National Fly-Tipping Prevention Group Publishes Framework

11-04-14(4)picThe National Fly-tipping Prevention Group (NFTPG) has published its framework on how the UK can best tackle and prevent fly-tipping.

A new toolkit for tackling fly-tipping has been developed by the National Fly-Tipping Prevention Group.

The Fly-tipping Partnership Framework outlines best practice guidelines for the prevention, reporting, investigation and clearance of fly-tipping.

It recognises that the scale and nature of fly-tipping varies from place to place and is designed to be adapted by local partnership groups to suit the circumstances in their areas.

The NFTPG is chaired by Defra and includes representatives from central and local government, enforcement authorities, the waste industry – including CIWM – the police and fire service, private landowners, Keep Britain Tidy and the Devolved Administrations.

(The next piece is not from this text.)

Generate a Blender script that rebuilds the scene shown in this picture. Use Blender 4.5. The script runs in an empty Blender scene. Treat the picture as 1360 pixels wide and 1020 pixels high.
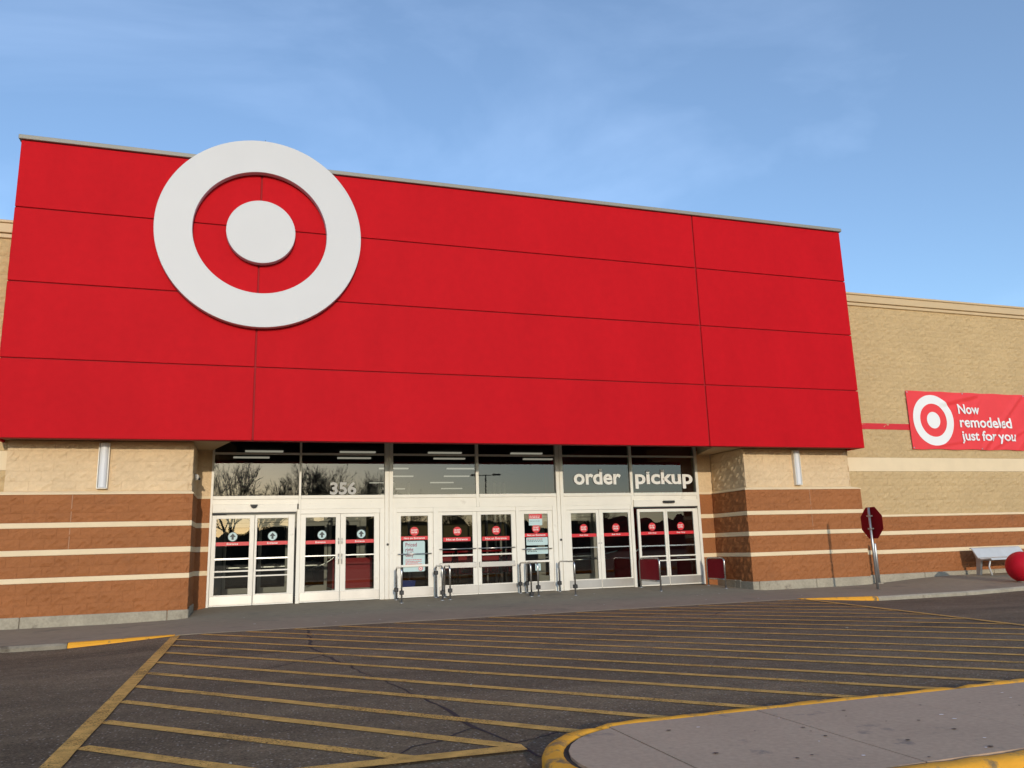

The report sets out the challenges identified in tackling fly-tipping, and offers an approach to overcoming these.

Main problems and challenges highlighted include:

  • inconsistency in the way local authorities, the Environment Agency and police engage with private landowners
  • police may sometimes regard fly-tipping as a less serious crime than others they are dealing with
  • differing levels of resources that local authorities allocate to tackling fly-tipping
  • the process for reporting and dealing with fly-tipping can be unclear and/or complex
  • tackling fly-tipping needs a range of central Government, local government and stakeholder interventions if it is to be successful.

The report goes on to suggest measures that could be used in order to help prevent fly-tipping, including:

  • the promotion of Duty of Care by local authorities
  • Better promotion by local authorities on fly-tipping prevention for landowners, such as, Tackling Fly-Tipping: A guide for landowners and land managers
  • publicity around fly-tipping penalties
  • use of local education initiatives to promote environmental awareness
  • consideration by local authorities and waste operators to open up sites to businesses for a reasonable cost.

The Group meets quarterly and seeks to find ways to influence behaviour to prevent or reduce fly-tipping.

The NFTPG has its own website at http://www.tacklingflytipping.com/ and has previously produced guidance on fly-tipping prevention aimed at local authorities and private landowners. At the time of publication a new contract is being let to review and update, the website.

“The best practice principles in the Framework for the prevention, reporting, investigation and clearance of fly-tipping are already being used as the basis for two Defra-funded pilots in Swindon and Suffolk”

Almost three quarters of a million fly-tipping incidents were reported by councils in England in 2012/13. Although there has been a steady decline in the amount of fly-tipping recorded in recent years the position is still serious.

The ministerial foreword to the document, as written by resources Minister Dan Rogerson and Brandon Lewis, parliamentary undersecretary of state for communities and local government, stated: “We welcome the Fly-Tipping Partnership Framework which provides useful practical advice on how to prevent and tackle the problem and includes a handy checklist for use by councils and local partnerships.

“We are grateful for the collaborative efforts of members of the National Fly-Tipping Prevention Group in developing the Framework and many others for sharing their experience and expertise to produce a sound up-to-date reference document. The best practice principles in the Framework for the prevention, reporting, investigation and clearance of fly-tipping are already being used as the basis for two Defra-funded pilots in Swindon and Suffolk.

“We very much look forward to seeing the outcome of the pilots and how the ideas in the Framework can be applied on the ground. We also want to encourage others to share their experience and ideas.

“It is through collective action by all that we stand the best chance of winning the ongoing battle with fly-tippers. We would strongly encourage local groups to work together in partnership and use the Framework to help find the right solutions for their areas.”